Throughout NASCAR’s 75th anniversary season, there will be considerable discussion about ordinary men who did extraordinary things en route to gaining fame and fortune as the sanctioning body’s top winners and champions.
But there’s also another group of legendary NASCAR drivers, those who never tasted victory at the sport’s highest level, and yet their efforts were just as important to the survival of stock car racing. They entered race after race, year after year with the same desire and passion as those who enjoyed the spotlight.
Here is a glimpse at a few of those drivers:
Buddy Arrington raced in 563 Cup Series events from 1964 through 1988. The native of Martinsville, Va., was known as a staunch campaigner of Mopar machinery throughout his 24-year career. His first start came in Jacksonville, Fla., on Dec. 1, 1963, where he finished eighth in the 22-car field.
“You have to have racers out here like me,” Arrington told the Birmingham Post-Herald in July 1980. “If for no other reason than to give (Richard) Petty somebody to pass.”
Arrington died on Aug. 8, 2022.
Neil Castles gained fame as a Cup Series driver as well as a stunt driver in movies. Known as “Soapy” because of his childhood success in soapbox derby racing, Castles began his Cup Series career in 1951 as a mechanic for NASCAR driver Buddy Shuman. In June 1957, Castles made his Cup Series debut at South Carolina’s Columbia Speedway. He entered 498 races with 51 top-five finishes through 1976 and finished among the top five in points in 1969 and ’70.
Castles worked in racing movies such as “Speedway” with Elvis Presley in 1968, “Greased Lightning” with Richard Pryor in 1977 and “Six Pack” with Kenny Rogers in 1982. He passed away on Aug. 5, 2022.
Richard Childress found great success as a championship team owner but did not win a race as a Cup Series driver.
The Winston Salem, N.C., native made his first start on NASCAR’s elite stage on Sept. 14, 1969, as part of the infamous Professional Drivers Ass’n boycott at Talladega (Ala.) Superspeedway. While driving a Camaro built to Grand-American specs in the Talladega 500, Childress finished 23rd in the 36-car field.
He went on to log six top-five finishes and 76 top-10 results in 285 starts. After 26 races in 1981, he turned his Pontiacs over to 1980 Cup Series champion Dale Earnhardt for 10 events. The pair joined forces again in 1984 and won six Cup Series titles together.
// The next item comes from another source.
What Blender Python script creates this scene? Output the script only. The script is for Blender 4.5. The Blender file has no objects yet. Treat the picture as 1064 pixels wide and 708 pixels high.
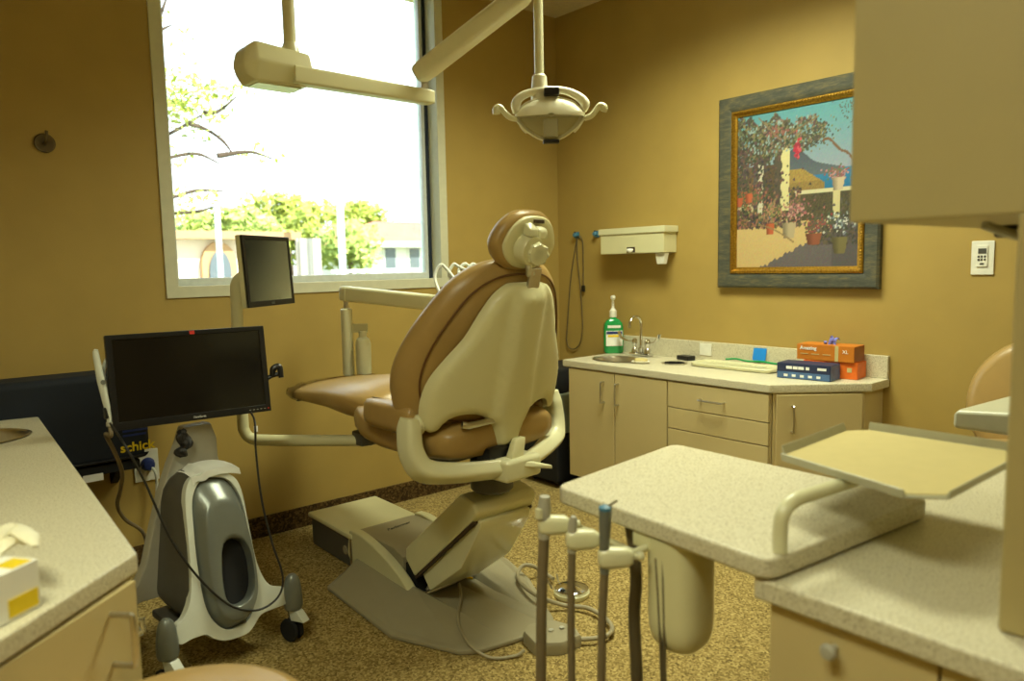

“Had we had a little more luck come our way, I believe I could have won some races,” Childress said. “We had great sponsors all those years and we had some great cars but just didn’t get to victory lane. I’m proud of what I accomplished as a driver but I could see things were changing and costs of racing were going up in the early 1980s.
“I felt it was time to make the move to car owner and I could put Dale in my car. So it all worked out. We had some great championship years (six) together and the rest is history as they say. But I did enjoy my years as a driver.”
Cecil Gordon, a longtime driver from Horseshoe, N.C., began his Cup Series career at Greenville-Pickens (S.C.) Speedway on June 22, 1968. He finished 19th in the 22-car field while driving for team owner Henley Gray, another longtime competitor with 374 starts of his own as a driver.
Gordon made 449 starts, logging 29 top-five finishes and 111 top-10 efforts.
Upon his retirement from driving, Gordon served as a crew chief in 73 Cup Series races for J.D. McDuffie, Lennie Pond, Greg Sacks and Jimmy Spencer. Gordon died on Sept. 19, 2012.
Alabama native Jimmy Means made his first Cup Series start in the 1976 Daytona 500. He finished 40th in the 42-car field. Over the next 19 seasons, he fielded his own Pontiacs and Chevrolets for the majority of his 455 starts.